Pub Date: Oct. 4th, 1982
Publisher: Braziller

In what is surely only the first installment of an autobiography, taking Frame from birth to secondary-school graduation during WW II, this eccentric novelist (Living in the Maniototo) concentrates on her growing awareness of words: their use, misuse, and re-use. Thus, to young Jean (as she was called at home), her New Zealand upbringing was on an ""is-land"" rather than an island. And Frame suggests that her mis-pronunciations and her eccentric division of words (such as ""Alco Hall"" for alcohol) were fore-shadowings of what she would become: a writer using words in unexpected ways.
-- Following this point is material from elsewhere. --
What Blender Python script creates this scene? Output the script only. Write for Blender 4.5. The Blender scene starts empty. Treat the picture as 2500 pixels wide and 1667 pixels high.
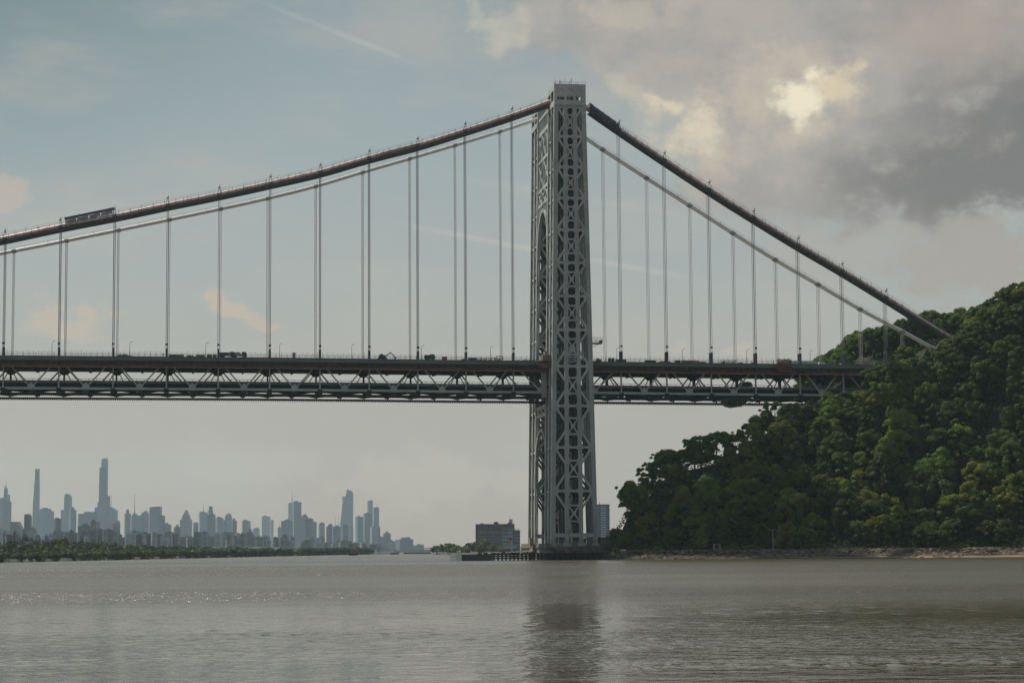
import bpy, math, random
from mathutils import Vector, Matrix
random.seed(7)
sc = bpy.context.scene
COL = sc.collection
PI = math.pi
def V(*a): return Vector(a)

# ------------------------------------------------------------------ camera
FPX, PCX, PCY = 5200.0, 1250.0, 833.5
BETA = math.atan(740.0 / FPX)
ROLL = -0.0075
PITCH = math.atan((1341.9 - PCY) / FPX)
HC = 3.9
CAM = V(0, -822, HC)
def cam_axes():
    cb, sb, cp, sp = math.cos(BETA), math.sin(BETA), math.cos(PITCH), math.sin(PITCH)
    F = V(sb * cp, cb * cp, sp)
    R0 = V(cb, -sb, 0)
    U0 = R0.cross(F)
    R = R0 * math.cos(ROLL) + U0 * math.sin(ROLL)
    U = R.cross(F)
    return R, U, F
AR, AU, AF = cam_axes()
def ray(px, py):
    return (AF * FPX + AR * (px - PCX) - AU * (py - PCY)).normalized()
d = ray(1402, 1340)
CAM.x = -d.x / d.y * 822            # the near face of the tower stands on x = 0
def on_y(px, py, y):
    d = ray(px, py); return CAM + d * ((y - CAM.y) / d.y)
def on_z(px, py, z):
    d = ray(px, py); return CAM + d * ((z - CAM.z) / d.z)
def at_depth(px, py, D):
    d = ray(px, py); return CAM + d * (D / d.dot(AF))
def proj(p):
    q = p - CAM; z = q.dot(AF)
    return PCX + FPX * q.dot(AR) / z, PCY - FPX * q.dot(AU) / z, z
def horizon_y(px):
    return 1341.9 + (PCX - px) * 0.0075
def azel(px, py):
    d = ray(px, py); return math.degrees(math.atan2(d.x, d.y)), math.degrees(math.asin(d.z))

cd = bpy.data.cameras.new("camera"); cd.sensor_width = 36; cd.lens = 36 * FPX / 2500
cd.clip_start = 1; cd.clip_end = 80000
co = bpy.data.objects.new("camera", cd); COL.objects.link(co); sc.camera = co
M = Matrix((AR, AU, -AF)).transposed().to_4x4(); M.translation = CAM
co.matrix_world = M

# ------------------------------------------------------------------ node helpers / materials
def lin(r, g, b):
    f = lambda c: (c / 255 / 12.92) if c / 255 <= 0.04045 else ((c / 255 + 0.055) / 1.055) ** 2.4
    return (f(r), f(g), f(b), 1)
def new_mat(name):
    m = bpy.data.materials.new(name); m.use_nodes = True
    nt = m.node_tree; b = nt.nodes['Principled BSDF']
    return m, nt, b
def mat(name, c, rough=0.6, metal=0.0, var=0.25, scale=0.5, c2=None, vec='Object', bump=0.0, spec=0.4, obj_var=0.0, stretch=(1, 1, 1)):
    m, nt, b = new_mat(name)
    N, L = nt.nodes, nt.links
    tc = N.new('ShaderNodeTexCoord'); mp = N.new('ShaderNodeMapping'); mp.inputs['Scale'].default_value = stretch
    L.new(tc.outputs[vec], mp.inputs[0])
    nz = N.new('ShaderNodeTexNoise'); nz.inputs['Scale'].default_value = scale; nz.inputs['Detail'].default_value = 6
    nz.inputs['Roughness'].default_value = 0.65
    L.new(mp.outputs[0], nz.inputs['Vector'])
    cr = N.new('ShaderNodeValToRGB')
    a = tuple(x * (1 - var) for x in c[:3]) + (1,)
    z = tuple(min(1, x * (1 + var)) for x in (c2 or c)[:3]) + (1,)
    cr.color_ramp.elements[0].position = 0.33; cr.color_ramp.elements[0].color = a
    cr.color_ramp.elements[1].position = 0.67; cr.color_ramp.elements[1].color = z
    L.new(nz.outputs['Fac'], cr.inputs[0])
    out = cr.outputs[0]
    if obj_var:
        oi = N.new('ShaderNodeObjectInfo'); hs = N.new('ShaderNodeHueSaturation')
        mr = N.new('ShaderNodeMapRange'); mr.inputs[3].default_value = 1 - obj_var; mr.inputs[4].default_value = 1 + obj_var
        L.new(oi.outputs['Random'], mr.inputs[0]); L.new(mr.outputs[0], hs.inputs['Value'])
        L.new(out, hs.inputs['Color']); out = hs.outputs[0]
    L.new(out, b.inputs['Base Color'])
    b.inputs['Roughness'].default_value = rough; b.inputs['Metallic'].default_value = metal
    b.inputs['Specular IOR Level'].default_value = spec
    if bump:
        bp = N.new('ShaderNodeBump'); bp.inputs['Strength'].default_value = 0.7; bp.inputs['Distance'].default_value = bump
        L.new(nz.outputs['Fac'], bp.inputs['Height']); L.new(bp.outputs[0], b.inputs['Normal'])
    return m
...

Meanwhile, however, while focusing on these word-discoveries (childhood friend Poppy introduced her to both ""fuck"" and Keats), Frame fails to shape the often-disturbing material of her everyday life into anything dramatic or coherent: an ex-maid mother; a railroad-man father; an elder sister who drowned; and an epileptic brother, whose condition was viewed in an assortment of primitive ways. (Some thought it incurable; some suggested institutionalization; Frame's father told the boy he could prevent the seizures if he really ""wanted to."") Intermittent vibrancy, then, in the recollection of a child's reaction to the almost talismanic mystery of words--but otherwise a surprisingly fiat memoir, especially considering the oddity (and frequent enchantment) of Frame's distinctive fiction.